At what point did you come to the realization that the growing inequality in this country wasn’t due to less meritocracy, but because of meritocracy itself?

“I long had this sense that there was a lot of inequality and unfairness in the country and that it was getting worse. But I think like many people, I had the thought that the answer was more and better meritocracy. But the rich were getting richer, the middle class was stagnating. And I thought the reason was that elites were sort of cheating or gaming the system to get and stay ahead. And that's a very powerful idea. And if you think that, then the next step is to better police the cheating. We have to make sure that everybody is assessed individually and accurately based on their own accomplishments. And that's powerful. But over time I started to think that maybe while that's the case, the biggest cause of elites getting ahead is that the system itself is rigged and merit and meritocracy is the culprit. And it's the thing that does the rigging.”

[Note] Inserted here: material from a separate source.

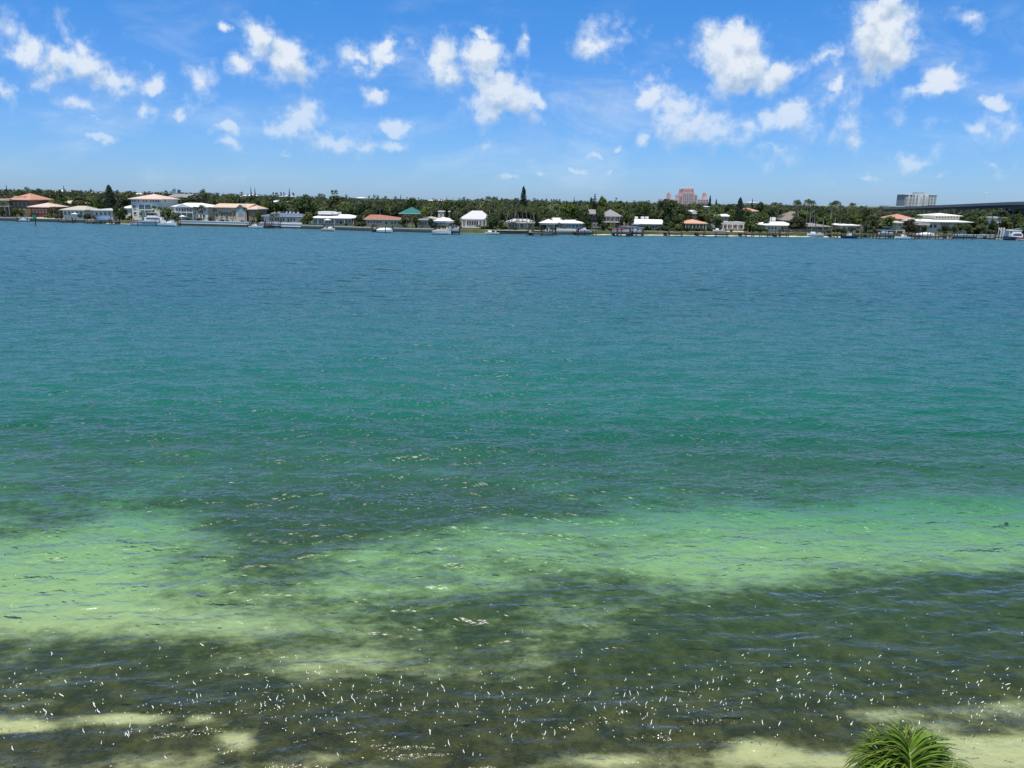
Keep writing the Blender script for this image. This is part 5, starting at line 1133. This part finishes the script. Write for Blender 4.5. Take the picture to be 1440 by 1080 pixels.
# white boat house
Yb_ = shore_at(1424) - 3.5; c = W(1424, 325, Yb_); bh = thing('boat_house', 'white open-fronted boat house on tall posts near the right edge', 'boat house', (c.x, Yb_, 0))
xa = W(1417, 325, Yb_).x - c.x; xb = W(1433, 325, Yb_).x - c.x; b = MB(); b.box(xa, xb, 0, 4, .9, 3.4); link('wall', b.mesh('wall', W_WHITE), bh); b = MB(); b.box(xa - .4, xb + .4, -1.5, 4.5, 3.41, 3.62); link('roof', b.mesh('roof', R_WHITE), bh)
for i in range(5): link('piling', pile_mesh(3.3, MWHITE), bh, (xa + (xb - xa) * i / 4, -1.3, 0))
b = MB(); b.box(xa + 1.6, xa + 3.2, -.05, 0, 1.0, 3.0); link('door', b.mesh('door', GLASS), bh)
for x_, w_ in ((1404.5, 1), (1408, 1), (1411.5, 1.4)):
    p = W(x_, 325, Yb_ - 2); o = thing('mooring_post', f'{"left" if x_ < 1406 else "middle" if x_ < 1410 else "right"} of three tall white mooring posts left of the boat house', 'post', (p.x, Yb_ - 2, 0), 'white mooring posts'); b = MB(); b.tube((0, 0, -1.4), (0, 0, 4.2), .22 * w_, .2 * w_, 8); link('post', b.mesh('post', MWHITE), o); b = MB(); b.tube((0, 0, 4.2), (0, 0, 4.5), .26 * w_, .05, 8); link('cap', b.mesh('cap', MWHITE), o)
# beach fence
FP = shore_pts(1112, 1178, 2.2); fr_ = thing('beach_fence', 'grey post fence along the top of the beach below the dark palms', 'fence', (FP[0][0], FP[0][1] + 7, LAND))
for i, (x, y) in enumerate(FP):
    b = MB(); b.box(-.09, .09, -.09, .09, -.3, 1.25); link('fence_post', b.mesh('fence_post', MWOOD), fr_, (x - FP[0][0], y - FP[0][1], 0))
for z in (.5, 1.0):
    b = MB()
    for (xa, ya), (xb, yb) in zip(FP[:-1], FP[1:]): b.tube((xa - FP[0][0], ya - FP[0][1] - .12, z), (xb - FP[0][0], yb - FP[0][1] - .12, z), .05, .05, 4)
    link('fence_rail', b.mesh('fence_rail', MWOOD), fr_)
# channel marker in the water at the left
p = G(50.5, 318.3); mk = thing('channel_marker', 'green square channel marker on a dark pole standing in the water at the left', 'channel marker', (p.x, p.y, 0))
b = MB(); b.tube((0, 0, -4), (0, 0, 3.9), .17, .15, 8); link('pole', b.mesh('pole', MDWOOD), mk); b = MB(); b.box(-.75, .75, -.24, -.18, 2.7, 4.1); link('board', b.mesh('board', mat('marker_green', (.02, .22, .10), .6, .1, 2)), mk)
b = MB(); b.box(-.95, .95, -.14, .14, 2.3, 2.42); b.box(-.6, .6, -.5, .5, 2.43, 2.5); link('nest_bracket', b.mesh('nest_bracket', MDWOOD), mk)
# loose piles standing off the docks
for i, (px, d, lab) in enumerate(((95, 9, 'below the beige roofed bungalow'), (103, 9.5, 'below the tan tiled house'), (524, 14, 'left of the long dock below the red roofed house'), (542, 16, 'outside the long dock below the red roofed house'), (741, 17, 'left of the long pale dock'), (777, 17, 'at the right end of the long pale dock'), (1098, 12, 'off the short dock by the beach fence'), (1340, 12, 'off the docks below the two-tier roofed house'), (1370, 14, 'off the pale sea wall at the right'), (838, 9, 'off the sand below the dark timber house'))):
    x = W(px, 325, shore_at(px) - d).x; o = link('mooring_pile', pile_mesh(2.6 if i % 2 else 2.0, MDWOOD), None, (x, shore_at(px) - d, 0)); tag(o, 'single dark mooring pile ' + lab, 'mooring pile', 'single mooring piles')
# patio furniture specks: umbrellas and chairs on the terraces
def parasol(px, back, c, lab):
    Y = shore_at(px) + back; x = W(px, 318, Y).x; o = thing('parasol', lab, 'parasol', (x, Y, LAND)); b = MB(); b.tube((0, 0, 0), (0, 0, 2.5), .04, .04, 6); link('pole', b.mesh('pole', METAL), o)
    b = MB(); n = 8; b.add([(1.5 * math.cos(k * math.pi / 4), 1.5 * math.sin(k * math.pi / 4), 2.1) for k in range(8)] + [(0, 0, 2.7)], [(k, (k + 1) % 8, 8) for k in range(8)]); link('canopy', b.mesh('canopy', c), o)
parasol(461, 6, CANVAS_W, 'white parasol on the terrace of the long white roofed house'); parasol(318, 7, CANVAS_B, 'blue parasol on the terrace of the tan roofed house'); parasol(107, 6, CANVAS_W, 'white parasol on the lawn below the beige roofed bungalow'); parasol(258, 6, CANVAS_W, 'white parasol below the white porch house')

# ------------------------------------------------------------------ things afloat in mid water
p = G(1290.5, 608); by_ = thing('mooring_buoy', 'small white round buoy floating alone in the green water at the right', 'buoy', (p.x, p.y, .06))
b = MB(); lump_core(b, Vector((0, 0, .05)), .13, .10, random.Random(1), 0); link('float', b.mesh('float', MWHITE, True), by_); b = MB(); b.tube((0, 0, .13), (0, 0, .2), .02, .02, 6); link('ring', b.mesh('ring', METAL), by_)
p = G(1415, 738); o = thing('floating_coconut', 'small dark coconut drifting over the pale shoal at the right', 'coconut', (p.x, p.y, .04)); b = MB(); lump_core(b, Vector((0, 0, 0)), .09, .08, random.Random(2), 0); link('husk', b.mesh('husk', mat('brown_husk', (.05, .035, .02), .9, .3, 8), True), o)

# sun glints on the near water, added as small white ribbons of geometry
def sun_glints():
    r = random.Random(31); b = MB(); pts = []
    while len(pts) < 900:
        px = r.uniform(-150, 1590); py = 996 + r.gauss(0, 33) - (14 if px > 1000 else 0)
        if not 880 < py < 1072: continue
        if r.random() < .35 + .2 * math.sin(px * .013 + py * .05) + .15 * math.sin(px * .031): continue
        pts.append(G(px, py))
    # a thin scatter of single flecks farther out
    for k in range(150): pts.append(G(r.uniform(-100, 1540), 900 - 320 * r.random() ** 1.6))
    X = np.array([p.x for p in pts]); Y = np.array([p.y for p in pts]); Z = waves(X[None, :], Y[None, :], np.full((1, len(pts)), .06))[0]
    for i, (x, y, z) in enumerate(zip(X, Y, Z)):
        far = i >= 900; big = r.random() < .24 and not far
        L_ = r.uniform(.09, .22) if big else r.uniform(.022, .05); w = r.uniform(.006, .010) if big else r.uniform(.008, .014)
        a = math.atan2(y, x) + r.gauss(0, .16) + (.12 if x < 0 else -.12); d = Vector((math.cos(a), math.sin(a), 0)); s = Vector((-d.y, d.x, 0)); n = 6 if big else 2; ph = r.uniform(0, 6.28); am = L_ * r.uniform(.02, .09); V = []
        for k in range(n + 1):
            u = k / n - .5; c = Vector((x, y, z + .022)) + d * (u * L_) + s * (am * math.sin(ph + u * 4.5)); ww = w * (1 - abs(2 * u) ** 2.2 * .85)
            V += [c - s * ww - Vector((0, 0, .012)), c + Vector((0, 0, .006)), c + s * ww - Vector((0, 0, .012))]
        b.add(V, [(k * 3, k * 3 + 1, k * 3 + 4, k * 3 + 3) for k in range(n)] + [(k * 3 + 1, k * 3 + 2, k * 3 + 5, k * 3 + 4) for k in range(n)])
    return tag(link('glint_flecks', b.mesh('glint_flecks', mat('glint_white', (.86, .87, .84), .5, .04, 8), True)), kind='stuff', label='sun glints modelled as small white flecks over the dark weed near the shore')
foam()
# ------------------------------------------------------------------ near shore and the palm below the balcony
b = MB(); xs_ = np.linspace(-60, 60, 41); ys_ = [-14, -2, 3, 5.2]
b.add([(x, y, {-14: 1.1, -2: 1.0, 3: .92, 5.2: .70}[y] + .05 * math.sin(x * .7 + y)) for y in ys_ for x in xs_], [(r_ * 41 + i, r_ * 41 + i + 1, (r_ + 1) * 41 + i + 1, (r_ + 1) * 41 + i) for r_ in range(3) for i in range(40)])
tag(link('near_shore', b.mesh('near_shore', SAND, True)), kind='structure')
L_NEAR = leafmat('glossy_palm_leaflets', (.16, .26, .02), (.32, .44, .05), 0.0, .3); L_NEARD = leafmat('shaded_palm_leaflets', (.05, .11, .015), (.10, .17, .02), 0.0, .3)
RACH = mat('pale_leaf_stalk', (.24, .30, .08), .6, .15, 4); DRYL = mat('dry_leaflet', (.48, .44, .27), .8, .15, 6)
def near_frond(az, up, Lf, r, droop=.9, lmax=.52, roll=0.0):
    """one feather leaf: a curved stalk with folded, drooping leaflets"""
    d = Vector((math.cos(az), math.sin(az), 0)); side = Vector((-math.sin(az), math.cos(az), 0)); n = 16; pts = []
    for i in range(n + 1):
        s = i / n; pts.append(d * (Lf * s * math.cos(up) + .12 * Lf * s * s * math.sin(up)) + Vector((0, 0, Lf * (math.sin(up) * s - droop * .55 * s ** 2.1))))
    st = MB(); st.path(pts, [.018 * (1 - .85 * i / n) + .002 for i in range(n + 1)], 5); lf = MB(); K = 44
    for k in range(K):
        s = .10 + .90 * k / K; f = s * n; i = min(int(f), n - 1); p0 = pts[i].lerp(pts[i+1], f - i); tg = (pts[i+1] - pts[i]).normalized(); upv = side.cross(tg); upv = upv if upv.z > 0 else -upv
        l = lmax * (math.sin(math.pi * (.10 + .82 * s)) ** .6) * r.uniform(.85, 1.12)
        for sg in (-1, 1):
            a = .95 - .45 * s + r.uniform(-.14, .14); lift = r.uniform(.1, .7)
            dr = (side * sg * math.sin(a) * math.cos(lift) + tg * math.cos(a) + upv * math.sin(lift)).normalized(); wv_ = tg.cross(dr).cross(dr).normalized(); w = r.uniform(.007, .011); P = []
            m = 6; dd = dr.copy(); q = p0.copy(); ww = (tg * 1.0 - dr * tg.dot(dr)).normalized(); fold = dr.cross(ww) * .008
            for j in range(m + 1):
                u = j / m; hw = w * (math.sin(math.pi * min(.98, .12 + .85 * u)) ** .7) if j < m else .0008
                P += [q - ww * hw - fold * (hw / w), q.copy(), q + ww * hw - fold * (hw / w)]
                dd = (dd + Vector((0, 0, -r.uniform(.18, .46) * (.35 + u)))).normalized(); q = q + dd * (l / m)
            o = len(lf.v); mi = 0 if r.random() < .62 else (1 if r.random() < .95 else 2)
            lf.add(P, [(j * 3, j * 3 + 1, j * 3 + 4, j * 3 + 3) for j in range(m)] + [(j * 3 + 1, j * 3 + 2, j * 3 + 5, j * 3 + 4) for j in range(m)], mi)
    return st, lf
PC = W(1280, 1110, 7.6); rp = random.Random(12)
near = thing('palm_tree', 'bright green feather palm whose crown tip shows at the bottom right', 'palm tree', (PC.x, PC.y, bed_z(np.array(PC.x), np.array(PC.y)).item() if PC.y > 5 else .7))
zc_ = PC.z - near.location.z
b = MB(); b.path([(.3, -.2, -.3), (.25, -.15, zc_ * .4), (.08, -.05, zc_ * .8), (0, 0, zc_)], [.17, .13, .11, .08], 10); link('trunk', b.mesh('trunk', PBARK, True), near)
FRN = [(2.05, 1.3, 1.12, .7), (.9, 1.2, 1.2, .8), (2.9, 1.15, 1.1, .9), (.2, 1.1, 1.15, 1.0), (1.5, 1.38, 1.05, .6), (1.1, 1.0, 1.25, 1.1), (.45, .85, 1.3, 1.0), (2.5, 1.0, 1.2, .95), (3.0, .75, 1.25, 1.1), (-.1, .7, 1.35, 1.1), (3.6, .6, 1.3, 1.1), (-.7, .6, 1.3, 1.1), (4.3, .6, 1.3, 1.1), (5.0, .55, 1.3, 1.1), (1.55, .9, 1.25, 1.0), (.8, .5, 1.45, 1.1), (2.2, .55, 1.4, 1.1), (5.6, .8, 1.2, 1.0), (3.9, .95, 1.1, .9)]
for (az, up, Lf, dr) in FRN:
    st, lf = near_frond(az, up, Lf * (.64 if up > .8 else .42), rp, dr, .54 if up > .8 else .40); o = link('frond', lf.mesh('frond', [L_NEAR, L_NEARD, DRYL]), near, (0, 0, zc_)); link('leaf_stalk', st.mesh('leaf_stalk', RACH, True), o)
sp = W(1345.5, 1052, 7.4); b = MB(); b.path([(sp.x - near.location.x - .25, sp.y - near.location.y, zc_ - 1.0), (sp.x - near.location.x - .04, sp.y - near.location.y, zc_ - .1), (sp.x - near.location.x, sp.y - near.location.y, sp.z - near.location.z)], [.009, .007, .003], 5); link('dry_spear', b.mesh('dry_spear', DRYL), near)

One of the changes you note in the book is how hard the elite class now has to work to stay elite, but it wasn’t like that in the past.

“For most of history, what happened is that rich people own things, they own land, they own factories. And the way they got rich and stayed rich is that they mixed what they owned with other people's labor, other people's work and exploited other workers and extracted the gains for themselves. And so they could then do whatever they wanted. And one of the things they did is they engaged in conspicuous displays of unproductive activity, which was socially designed to show that they didn't have to work productively.”

You note that it’s not just that income inequality is growing, it’s that the rich and the rest are essentially occupying different worlds.

“Whereas it used to be that basically people shopped at the same supermarket and watched the same television, now you get Whole Foods for rich people and Big Lots or ShopRite for everybody else. These stores don't sell the same things; they don't sell the same products; they don't sell the same suppliers. And you get these extreme cases like the French Laundry, which is a fancy restaurant in the wine country in California, which has no ingredients in common at all with Taco Bell. And I actually checked with the suppliers of each and even when the French laundry produces foods that seem like they're sort of middle-class foods, they aren't. So one review of the book observed that you can actually get Mac and cheese at the French Laundry. It's an appetizer but it has truffles on it and cost something like $125.00.”